A key discovery in this report was the unprecedented purge of all traces of both the cover and real persons linked to the Skripal case from public registers in Russia. Such cleansing, which took place after Bellingcat’s initial identification of GRU officers “Boshirov” and “Petrov”, cannot realistically be undertaken without the direct involvement of the Russian state. The only plausible explanation for this data purge is curbing further investigation into the Skripal (and possibly, the Gebrev) incidents, both by media and by foreign law enforcement agencies.

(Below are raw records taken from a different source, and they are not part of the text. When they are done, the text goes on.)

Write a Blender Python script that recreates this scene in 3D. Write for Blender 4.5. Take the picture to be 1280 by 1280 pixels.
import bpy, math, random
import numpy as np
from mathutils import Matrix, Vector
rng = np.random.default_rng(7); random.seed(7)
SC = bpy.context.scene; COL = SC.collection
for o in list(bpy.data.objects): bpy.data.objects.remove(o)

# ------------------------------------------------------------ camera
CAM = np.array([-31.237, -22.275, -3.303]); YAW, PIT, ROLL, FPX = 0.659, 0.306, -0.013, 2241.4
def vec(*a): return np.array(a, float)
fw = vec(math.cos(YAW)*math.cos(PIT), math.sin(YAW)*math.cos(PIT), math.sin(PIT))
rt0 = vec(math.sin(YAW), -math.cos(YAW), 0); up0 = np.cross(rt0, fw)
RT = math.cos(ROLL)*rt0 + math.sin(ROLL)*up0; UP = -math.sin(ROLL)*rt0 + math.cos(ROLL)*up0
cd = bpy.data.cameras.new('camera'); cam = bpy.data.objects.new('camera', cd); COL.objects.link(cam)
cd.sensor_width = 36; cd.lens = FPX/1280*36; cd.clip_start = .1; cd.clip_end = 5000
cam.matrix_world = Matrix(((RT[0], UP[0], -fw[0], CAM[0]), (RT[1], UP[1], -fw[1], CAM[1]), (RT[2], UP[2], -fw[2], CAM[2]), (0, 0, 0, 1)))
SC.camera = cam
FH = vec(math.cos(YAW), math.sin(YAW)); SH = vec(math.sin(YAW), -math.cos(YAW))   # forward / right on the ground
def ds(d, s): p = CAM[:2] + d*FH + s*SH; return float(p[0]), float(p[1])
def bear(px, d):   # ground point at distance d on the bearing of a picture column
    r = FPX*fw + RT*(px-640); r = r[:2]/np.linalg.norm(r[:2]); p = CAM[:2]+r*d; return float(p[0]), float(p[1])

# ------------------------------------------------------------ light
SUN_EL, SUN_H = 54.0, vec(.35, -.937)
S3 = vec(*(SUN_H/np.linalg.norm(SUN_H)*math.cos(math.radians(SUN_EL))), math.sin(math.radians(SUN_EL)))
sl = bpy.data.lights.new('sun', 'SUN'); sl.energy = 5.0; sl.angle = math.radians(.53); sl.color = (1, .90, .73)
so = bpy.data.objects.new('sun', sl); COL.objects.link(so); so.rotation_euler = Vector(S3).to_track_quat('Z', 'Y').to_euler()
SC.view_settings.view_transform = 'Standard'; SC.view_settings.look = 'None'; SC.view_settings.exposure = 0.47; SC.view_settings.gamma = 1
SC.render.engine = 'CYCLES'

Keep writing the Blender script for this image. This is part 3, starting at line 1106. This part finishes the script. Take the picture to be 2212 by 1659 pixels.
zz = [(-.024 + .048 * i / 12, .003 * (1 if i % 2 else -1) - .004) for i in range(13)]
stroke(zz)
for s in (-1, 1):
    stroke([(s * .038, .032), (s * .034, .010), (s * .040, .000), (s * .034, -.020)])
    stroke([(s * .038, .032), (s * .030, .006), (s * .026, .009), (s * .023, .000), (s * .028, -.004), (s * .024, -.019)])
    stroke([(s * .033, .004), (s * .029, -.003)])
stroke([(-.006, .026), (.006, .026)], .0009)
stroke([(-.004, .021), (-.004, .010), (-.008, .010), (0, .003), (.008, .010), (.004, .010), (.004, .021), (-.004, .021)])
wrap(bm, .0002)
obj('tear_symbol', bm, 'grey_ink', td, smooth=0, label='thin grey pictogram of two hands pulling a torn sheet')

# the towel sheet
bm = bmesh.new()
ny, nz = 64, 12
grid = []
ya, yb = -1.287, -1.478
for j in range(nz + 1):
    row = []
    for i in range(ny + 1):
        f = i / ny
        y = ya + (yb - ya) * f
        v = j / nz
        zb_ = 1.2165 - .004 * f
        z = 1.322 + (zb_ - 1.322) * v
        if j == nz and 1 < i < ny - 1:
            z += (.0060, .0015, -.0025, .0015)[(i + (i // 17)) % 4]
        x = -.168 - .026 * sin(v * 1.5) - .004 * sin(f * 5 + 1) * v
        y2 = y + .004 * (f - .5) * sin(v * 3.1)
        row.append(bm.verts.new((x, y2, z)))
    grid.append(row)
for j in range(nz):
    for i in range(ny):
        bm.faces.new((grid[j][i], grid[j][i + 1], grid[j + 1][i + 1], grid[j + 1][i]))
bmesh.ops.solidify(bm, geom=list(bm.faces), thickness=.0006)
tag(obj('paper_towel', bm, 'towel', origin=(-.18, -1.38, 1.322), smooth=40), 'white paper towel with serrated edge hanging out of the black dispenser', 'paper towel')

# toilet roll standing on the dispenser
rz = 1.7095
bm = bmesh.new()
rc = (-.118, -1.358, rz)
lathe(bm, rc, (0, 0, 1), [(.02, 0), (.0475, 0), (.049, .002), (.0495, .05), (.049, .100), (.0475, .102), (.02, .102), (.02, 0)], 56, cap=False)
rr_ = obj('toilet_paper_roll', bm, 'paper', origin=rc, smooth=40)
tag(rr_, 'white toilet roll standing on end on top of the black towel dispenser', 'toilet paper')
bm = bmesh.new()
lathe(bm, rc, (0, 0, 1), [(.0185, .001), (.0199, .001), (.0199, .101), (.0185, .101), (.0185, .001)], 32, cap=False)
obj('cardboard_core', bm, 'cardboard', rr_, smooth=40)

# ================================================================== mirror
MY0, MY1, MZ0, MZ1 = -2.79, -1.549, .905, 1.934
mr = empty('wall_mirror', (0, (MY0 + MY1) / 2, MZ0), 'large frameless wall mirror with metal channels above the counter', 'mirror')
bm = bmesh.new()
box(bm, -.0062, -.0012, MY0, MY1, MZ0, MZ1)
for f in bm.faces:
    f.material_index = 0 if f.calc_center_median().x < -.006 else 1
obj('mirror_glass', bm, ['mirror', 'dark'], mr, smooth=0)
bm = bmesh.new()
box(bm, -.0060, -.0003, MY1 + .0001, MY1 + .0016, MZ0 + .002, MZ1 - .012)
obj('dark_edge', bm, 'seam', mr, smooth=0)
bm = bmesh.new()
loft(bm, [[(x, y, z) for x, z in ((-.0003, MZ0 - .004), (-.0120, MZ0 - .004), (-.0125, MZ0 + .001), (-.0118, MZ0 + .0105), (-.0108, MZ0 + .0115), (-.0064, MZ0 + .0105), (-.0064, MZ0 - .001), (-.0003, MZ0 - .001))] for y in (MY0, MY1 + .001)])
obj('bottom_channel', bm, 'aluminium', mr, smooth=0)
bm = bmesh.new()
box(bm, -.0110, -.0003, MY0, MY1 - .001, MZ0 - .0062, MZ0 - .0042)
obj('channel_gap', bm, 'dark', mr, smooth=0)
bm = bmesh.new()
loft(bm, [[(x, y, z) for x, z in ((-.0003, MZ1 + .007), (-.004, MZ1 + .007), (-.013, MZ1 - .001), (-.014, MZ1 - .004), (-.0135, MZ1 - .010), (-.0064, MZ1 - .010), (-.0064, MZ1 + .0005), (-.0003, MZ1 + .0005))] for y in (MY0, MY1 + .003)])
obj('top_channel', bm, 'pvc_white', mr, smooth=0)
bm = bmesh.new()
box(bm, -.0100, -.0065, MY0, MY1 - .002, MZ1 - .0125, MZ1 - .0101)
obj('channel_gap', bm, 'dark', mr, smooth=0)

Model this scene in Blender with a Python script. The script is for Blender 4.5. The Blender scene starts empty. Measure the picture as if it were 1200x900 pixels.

In the course of this investigation, we found that GRU undercover officers assigned to different operations often overlap, with the total number identified by Bellingcat not exceeding 10, many of which overlapping between, for instance, the Montenegro and Skripal operations, as well as other joint operations whose purpose is yet to be identified. This implies that there is a limited elite team of internationally trained operatives that are recycled among various projects.